Pardon me, is this the Hair Club For Men office?

7/25/2006 4:18 AM  
Anonymous Mike Falkow said...

Yeah, I'm the Shakespeare strip-o-gram you ordered.

7/25/2006 8:27 AM  
Anonymous Mike Falkow said...

Would you please stop saying "MacBeth" in the damn Theatre!!

7/25/2006 8:30 AM  
Anonymous Mike Falkow said...

It's a little late, but here it is.
"Ye Olde Glossary of Terms."

7/25/2006 8:36 AM  
Anonymous Paula Pow said...

"Who do you think you are, stealing MY work?"

7/25/2006 9:49 PM  
Anonymous MacTech said...

"Francis Bacon did not write MY plays, and here’s his affidavit to prove it!"

7/26/2006 2:55 PM  
Anonymous Anonymous said...

My Dear "Romeo", I hate to interrupt you and your "Juliet", but you signed in as "William Shakespeare" and you, my good man, are not William Shakespeare!

7/26/2006 6:10 PM  
Blogger Doug Drenkow said...

"Here are a just some of the reasons you will never succeed as a writer."

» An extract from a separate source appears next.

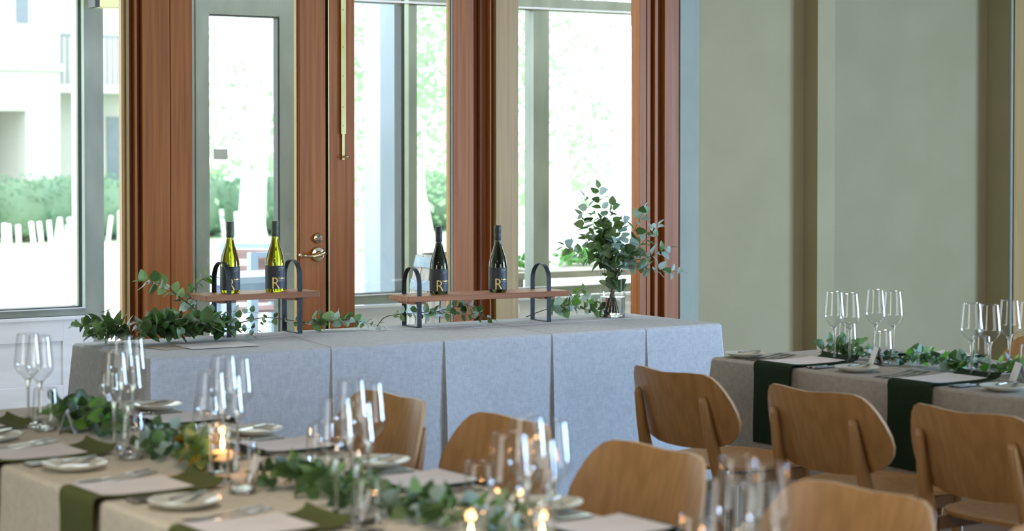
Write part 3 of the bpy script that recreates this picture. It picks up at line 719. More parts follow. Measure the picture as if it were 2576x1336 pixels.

"In here are just some of the chimps who could've written your plays."

"Gadzooks!"

7/26/2006 10:56 PM  
Blogger tiare said...

Look, I know it's late, but Thom's come down with the pox and can't go on -I need ye down at the Globe in ten minutes!
Oh, and have you got the new lines?

7/27/2006 10:15 AM  
Anonymous Carey D said...

"Is this apartment 2-B or not 2-B?"

7/27/2006 1:38 PM  
Anonymous Bob Daley said...

"Ding Dong, Bard of Avon calling"!

7/27/2006 8:27 PM  
Blogger amy said...

"Oh, good, I've finally found someone who's up... I can't sleep.... I've been rethinking the whole rose thing... If one were to call it a maggot, or a dung heap, or a clump of toe cheese, for example, then mighten it NOT smell as sweet?"

7/28/2006 10:38 AM  
Blogger Ed Salden said...

Thanks for the notes, but I'm not changing "To be or not to be," to "Maybe I'll off myself."